Born in 1919 in Lynn, Massachusetts, our Brother Edmund Murray was a decorated World War II veteran who served as a staff sergeant in the U.S. Army Air Corp in the European, African and Middle Eastern Theater Campaigns. After an honorable discharge from the military he served as a proud and loyal member of the Lynn Fire Department for several years.  
    
He entered the Abbey as a Lay Brother in 1957. In 1960 he was sent to the Abbey's new foundation of Our Lady of the Angels monastery at Azul, Argentina, where he worked on the construction of the new buildings and where he pronounced his solemn vows in 1960. He remained at Azul until 1973 when he returned home to Spencer. Brother Edmund served the monastic community nobly throughout his monastic life as a dedicated electrician and fireman.


We recall with joy his faithfulness, generosity and kindness and his wonderful dry wit. May he rest in peace.


Thursday, December 5, 2013

Brother Berchmans

Our Brother John Berchmans died on Tuesday, December 3, 2013 after a long illness. Born in 1927 in New York City he entered the monastery of Our Lady of the Valley, Cumberland, R.I., in 1948, moving with the monastic community to St. Joseph's Abbey in Spencer after a disastrous fire in 1950 destroyed the Rhode Island monastery. Eight years later he left monastic life, but he re-entered the monastery in 1981, finally professing vows in 1983.

Over the span of years Brother Berchmans served in many capacities. He produced mint jelly for sale at the monastery’s Porter's Lodge and so is credited with beginning our Trappist Preserves industry.

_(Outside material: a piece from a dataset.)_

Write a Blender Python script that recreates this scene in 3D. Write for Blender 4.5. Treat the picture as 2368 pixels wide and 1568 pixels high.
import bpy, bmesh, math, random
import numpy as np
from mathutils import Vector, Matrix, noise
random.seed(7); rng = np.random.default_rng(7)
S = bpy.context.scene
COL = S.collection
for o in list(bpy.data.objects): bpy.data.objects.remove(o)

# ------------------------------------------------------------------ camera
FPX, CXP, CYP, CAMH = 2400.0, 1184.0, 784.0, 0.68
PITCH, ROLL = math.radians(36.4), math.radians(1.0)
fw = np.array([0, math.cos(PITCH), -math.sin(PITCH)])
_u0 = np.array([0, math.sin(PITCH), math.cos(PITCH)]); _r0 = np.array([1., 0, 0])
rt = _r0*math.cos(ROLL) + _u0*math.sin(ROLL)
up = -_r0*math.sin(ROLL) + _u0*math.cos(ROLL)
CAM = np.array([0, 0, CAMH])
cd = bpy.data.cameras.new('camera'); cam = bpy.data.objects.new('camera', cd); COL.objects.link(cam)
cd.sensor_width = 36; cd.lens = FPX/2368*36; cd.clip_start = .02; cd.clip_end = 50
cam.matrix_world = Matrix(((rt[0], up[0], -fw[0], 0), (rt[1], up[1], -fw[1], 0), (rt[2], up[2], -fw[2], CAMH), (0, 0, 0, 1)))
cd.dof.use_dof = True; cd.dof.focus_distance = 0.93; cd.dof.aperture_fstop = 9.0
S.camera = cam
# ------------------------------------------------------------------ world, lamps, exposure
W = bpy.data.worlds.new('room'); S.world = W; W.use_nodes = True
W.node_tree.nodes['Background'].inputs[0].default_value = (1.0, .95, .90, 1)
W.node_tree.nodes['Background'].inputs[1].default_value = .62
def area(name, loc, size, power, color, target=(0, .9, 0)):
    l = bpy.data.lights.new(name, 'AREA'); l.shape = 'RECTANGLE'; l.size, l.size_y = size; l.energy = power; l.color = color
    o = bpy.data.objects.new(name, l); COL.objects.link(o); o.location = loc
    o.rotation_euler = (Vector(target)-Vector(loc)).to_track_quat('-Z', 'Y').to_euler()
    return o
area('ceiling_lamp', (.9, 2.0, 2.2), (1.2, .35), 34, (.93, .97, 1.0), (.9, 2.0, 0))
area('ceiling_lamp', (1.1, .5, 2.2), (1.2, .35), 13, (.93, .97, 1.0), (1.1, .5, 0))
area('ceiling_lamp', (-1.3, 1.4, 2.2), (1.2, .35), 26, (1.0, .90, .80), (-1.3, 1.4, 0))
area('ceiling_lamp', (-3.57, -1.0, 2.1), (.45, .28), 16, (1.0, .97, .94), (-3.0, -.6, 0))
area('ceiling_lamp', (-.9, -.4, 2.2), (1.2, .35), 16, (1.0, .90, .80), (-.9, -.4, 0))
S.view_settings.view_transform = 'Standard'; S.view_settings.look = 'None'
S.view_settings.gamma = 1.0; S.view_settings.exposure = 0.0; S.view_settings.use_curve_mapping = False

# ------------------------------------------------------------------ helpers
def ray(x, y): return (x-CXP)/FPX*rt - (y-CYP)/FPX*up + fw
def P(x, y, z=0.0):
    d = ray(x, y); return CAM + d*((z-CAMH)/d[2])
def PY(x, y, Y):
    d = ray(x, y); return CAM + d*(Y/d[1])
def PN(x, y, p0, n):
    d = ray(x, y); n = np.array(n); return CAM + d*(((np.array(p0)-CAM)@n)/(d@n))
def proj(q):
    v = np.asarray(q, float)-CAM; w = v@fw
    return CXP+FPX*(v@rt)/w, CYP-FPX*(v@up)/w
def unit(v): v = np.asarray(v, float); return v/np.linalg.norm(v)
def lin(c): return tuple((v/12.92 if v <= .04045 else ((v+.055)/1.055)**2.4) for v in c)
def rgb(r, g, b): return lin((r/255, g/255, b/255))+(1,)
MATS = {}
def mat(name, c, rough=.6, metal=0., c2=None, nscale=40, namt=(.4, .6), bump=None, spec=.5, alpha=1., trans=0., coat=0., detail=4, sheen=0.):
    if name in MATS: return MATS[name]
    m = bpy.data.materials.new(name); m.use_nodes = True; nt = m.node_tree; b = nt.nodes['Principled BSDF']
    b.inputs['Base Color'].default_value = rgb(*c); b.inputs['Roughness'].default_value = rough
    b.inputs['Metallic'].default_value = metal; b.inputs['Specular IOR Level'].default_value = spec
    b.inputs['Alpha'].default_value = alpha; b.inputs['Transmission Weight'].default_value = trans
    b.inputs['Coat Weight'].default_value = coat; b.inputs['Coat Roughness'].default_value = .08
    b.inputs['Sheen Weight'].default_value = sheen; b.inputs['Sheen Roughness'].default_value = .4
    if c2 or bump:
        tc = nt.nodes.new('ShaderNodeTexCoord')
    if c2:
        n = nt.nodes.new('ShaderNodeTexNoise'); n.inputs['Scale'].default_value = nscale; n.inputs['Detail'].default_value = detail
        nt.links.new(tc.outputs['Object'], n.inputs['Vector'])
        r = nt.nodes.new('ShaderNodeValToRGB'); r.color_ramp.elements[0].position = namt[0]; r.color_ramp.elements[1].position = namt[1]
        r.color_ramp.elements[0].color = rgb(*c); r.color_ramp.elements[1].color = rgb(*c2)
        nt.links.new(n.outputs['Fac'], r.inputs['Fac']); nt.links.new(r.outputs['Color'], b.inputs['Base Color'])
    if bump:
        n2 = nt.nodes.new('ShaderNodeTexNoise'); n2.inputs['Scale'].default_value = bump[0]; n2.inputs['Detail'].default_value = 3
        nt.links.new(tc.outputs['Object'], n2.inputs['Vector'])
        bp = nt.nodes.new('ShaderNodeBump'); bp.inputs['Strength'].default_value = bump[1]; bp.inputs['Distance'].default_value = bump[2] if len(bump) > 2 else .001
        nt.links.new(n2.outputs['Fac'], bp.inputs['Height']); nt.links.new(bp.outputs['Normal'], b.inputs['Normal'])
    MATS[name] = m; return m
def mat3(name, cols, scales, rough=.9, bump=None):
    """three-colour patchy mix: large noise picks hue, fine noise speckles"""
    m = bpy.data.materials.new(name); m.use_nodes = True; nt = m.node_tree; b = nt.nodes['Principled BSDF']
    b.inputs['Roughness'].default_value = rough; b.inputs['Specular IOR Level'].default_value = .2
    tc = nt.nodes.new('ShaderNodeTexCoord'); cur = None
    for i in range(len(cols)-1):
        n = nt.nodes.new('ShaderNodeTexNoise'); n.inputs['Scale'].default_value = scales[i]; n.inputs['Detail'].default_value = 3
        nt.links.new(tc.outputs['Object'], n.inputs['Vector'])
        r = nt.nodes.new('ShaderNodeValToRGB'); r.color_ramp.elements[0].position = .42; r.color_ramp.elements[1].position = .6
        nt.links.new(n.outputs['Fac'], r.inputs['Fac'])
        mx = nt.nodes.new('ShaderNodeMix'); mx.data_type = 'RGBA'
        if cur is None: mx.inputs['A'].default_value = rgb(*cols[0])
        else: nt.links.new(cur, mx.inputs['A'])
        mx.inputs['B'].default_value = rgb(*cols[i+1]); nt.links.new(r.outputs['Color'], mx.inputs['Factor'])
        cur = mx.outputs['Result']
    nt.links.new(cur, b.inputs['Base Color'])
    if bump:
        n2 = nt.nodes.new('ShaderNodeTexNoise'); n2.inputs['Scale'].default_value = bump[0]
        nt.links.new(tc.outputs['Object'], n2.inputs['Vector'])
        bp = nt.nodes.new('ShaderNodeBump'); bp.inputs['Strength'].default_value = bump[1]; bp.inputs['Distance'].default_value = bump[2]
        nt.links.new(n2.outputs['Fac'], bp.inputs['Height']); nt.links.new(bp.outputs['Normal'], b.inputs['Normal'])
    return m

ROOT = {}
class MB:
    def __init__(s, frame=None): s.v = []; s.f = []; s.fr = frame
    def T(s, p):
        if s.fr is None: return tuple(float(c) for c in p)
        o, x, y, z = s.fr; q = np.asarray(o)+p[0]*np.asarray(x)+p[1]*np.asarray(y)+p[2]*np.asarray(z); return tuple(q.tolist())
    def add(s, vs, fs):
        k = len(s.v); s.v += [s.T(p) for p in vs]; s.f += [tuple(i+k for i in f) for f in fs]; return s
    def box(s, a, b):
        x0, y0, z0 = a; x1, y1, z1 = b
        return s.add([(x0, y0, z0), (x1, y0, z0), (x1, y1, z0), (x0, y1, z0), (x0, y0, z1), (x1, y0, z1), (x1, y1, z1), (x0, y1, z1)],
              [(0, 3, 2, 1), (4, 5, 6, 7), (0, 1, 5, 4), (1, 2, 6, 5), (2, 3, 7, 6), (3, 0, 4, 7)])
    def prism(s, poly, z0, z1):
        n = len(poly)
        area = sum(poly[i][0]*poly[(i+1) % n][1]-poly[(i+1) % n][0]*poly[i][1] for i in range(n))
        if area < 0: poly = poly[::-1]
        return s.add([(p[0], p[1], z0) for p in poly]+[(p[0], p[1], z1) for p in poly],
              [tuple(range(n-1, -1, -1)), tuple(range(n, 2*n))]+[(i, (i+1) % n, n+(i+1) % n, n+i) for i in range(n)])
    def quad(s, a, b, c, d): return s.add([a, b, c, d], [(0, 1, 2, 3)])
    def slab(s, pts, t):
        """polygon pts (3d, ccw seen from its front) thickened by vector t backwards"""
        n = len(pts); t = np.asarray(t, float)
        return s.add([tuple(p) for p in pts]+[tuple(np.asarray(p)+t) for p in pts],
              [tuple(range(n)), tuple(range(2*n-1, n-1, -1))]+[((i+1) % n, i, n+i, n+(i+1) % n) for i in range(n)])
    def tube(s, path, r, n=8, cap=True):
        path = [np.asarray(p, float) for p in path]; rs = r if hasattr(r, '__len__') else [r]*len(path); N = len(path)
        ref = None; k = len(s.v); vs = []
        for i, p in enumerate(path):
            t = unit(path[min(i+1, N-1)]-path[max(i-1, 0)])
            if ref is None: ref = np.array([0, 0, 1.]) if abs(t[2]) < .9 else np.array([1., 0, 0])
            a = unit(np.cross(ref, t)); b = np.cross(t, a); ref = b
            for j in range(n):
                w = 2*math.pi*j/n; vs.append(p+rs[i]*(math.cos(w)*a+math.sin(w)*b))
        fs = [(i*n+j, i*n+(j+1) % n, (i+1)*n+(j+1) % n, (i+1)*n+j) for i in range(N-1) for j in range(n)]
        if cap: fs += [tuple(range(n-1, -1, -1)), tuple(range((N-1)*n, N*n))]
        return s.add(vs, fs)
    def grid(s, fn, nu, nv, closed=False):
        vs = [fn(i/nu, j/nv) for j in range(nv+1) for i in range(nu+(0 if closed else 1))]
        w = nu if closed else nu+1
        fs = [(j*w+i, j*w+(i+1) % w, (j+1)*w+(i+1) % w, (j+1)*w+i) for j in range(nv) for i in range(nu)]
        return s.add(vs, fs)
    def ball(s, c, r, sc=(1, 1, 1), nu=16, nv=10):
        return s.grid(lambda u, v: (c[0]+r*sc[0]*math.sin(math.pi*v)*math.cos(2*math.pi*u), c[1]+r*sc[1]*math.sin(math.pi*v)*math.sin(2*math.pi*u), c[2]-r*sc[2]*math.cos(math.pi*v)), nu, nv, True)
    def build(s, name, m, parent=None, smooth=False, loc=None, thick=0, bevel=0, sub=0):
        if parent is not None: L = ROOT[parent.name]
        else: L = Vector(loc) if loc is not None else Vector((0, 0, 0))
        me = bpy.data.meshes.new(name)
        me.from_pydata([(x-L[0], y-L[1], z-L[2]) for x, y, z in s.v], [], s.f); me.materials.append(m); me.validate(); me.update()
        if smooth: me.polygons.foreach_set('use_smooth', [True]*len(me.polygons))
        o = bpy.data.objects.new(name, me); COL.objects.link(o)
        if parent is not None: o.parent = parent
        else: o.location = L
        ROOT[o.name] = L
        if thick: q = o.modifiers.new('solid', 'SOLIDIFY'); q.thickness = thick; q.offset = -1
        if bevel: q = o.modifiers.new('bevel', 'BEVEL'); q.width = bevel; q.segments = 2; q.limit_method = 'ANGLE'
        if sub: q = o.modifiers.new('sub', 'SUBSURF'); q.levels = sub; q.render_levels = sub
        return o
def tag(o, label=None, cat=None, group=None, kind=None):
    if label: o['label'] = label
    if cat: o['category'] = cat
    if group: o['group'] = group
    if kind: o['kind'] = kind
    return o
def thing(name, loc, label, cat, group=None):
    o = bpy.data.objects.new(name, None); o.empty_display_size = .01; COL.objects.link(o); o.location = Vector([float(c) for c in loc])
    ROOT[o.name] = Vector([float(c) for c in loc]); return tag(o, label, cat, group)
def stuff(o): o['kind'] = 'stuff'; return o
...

He was also a designer and tailor of liturgical vestments at The Holy Rood Guild, porter at the Abbey's gift shop, the Abbot's Secretary, distributor of Cistercian Studies Quarterly, a gardener and community cook, as well as taking a stint as cook at the order's headquarters in Rome.

We remember Brother John Berchmans' goodness, humor and wonderful creative feistiness with joy and gratitude. May he rest in God's eternal peace.

Tuesday, December 3, 2013

Upside Down

The message of Advent is that Someone is coming who will reverse things, even restore our lost innocence. This is the God of upsidedowness, the God for whom nothing is impossible. Isaiah paints the picture of such a world for us. There arid deserts are bursting with fragrant blossoms, and lambs are snacking together with wolves. Leopards are napping with baby goats, and young calves and lions are strolling together. Cows and bears are now best friends, and babies are playing with cobras. God's reign has begun. Soon the deaf hear the dumb rejoicing, the blind see the lame leaping for joy, barren wives are suddenly fruitful and a young virgin named Mary is pregnant with God, who longs to be a gurgling baby boy. Someone we desperately need and long for is very near.

Sunday, December 1, 2013

Advent

As monks we are meant to live in incessant desire for God, to become all longing and hunger for him. The season of Advent, its prayers and readings speak to us of a mutuality of desire. For indeed if we long to see the face of God, so God's desire to come to us outstrips our own desire and takes flesh in Christ Jesus our Lord. In Jesus God's face has been revealed. This revelation stokes our desire for more intense experience of his presence and divine embrace. During Advent we celebrate the emptiness that makes us totally available for all that God wants to give us in Christ. We are joyful in our neediness and longing, for God longs to fill us with God's own Self in Christ more than we dare imagine. Amen. Come Lord Jesus and do not delay!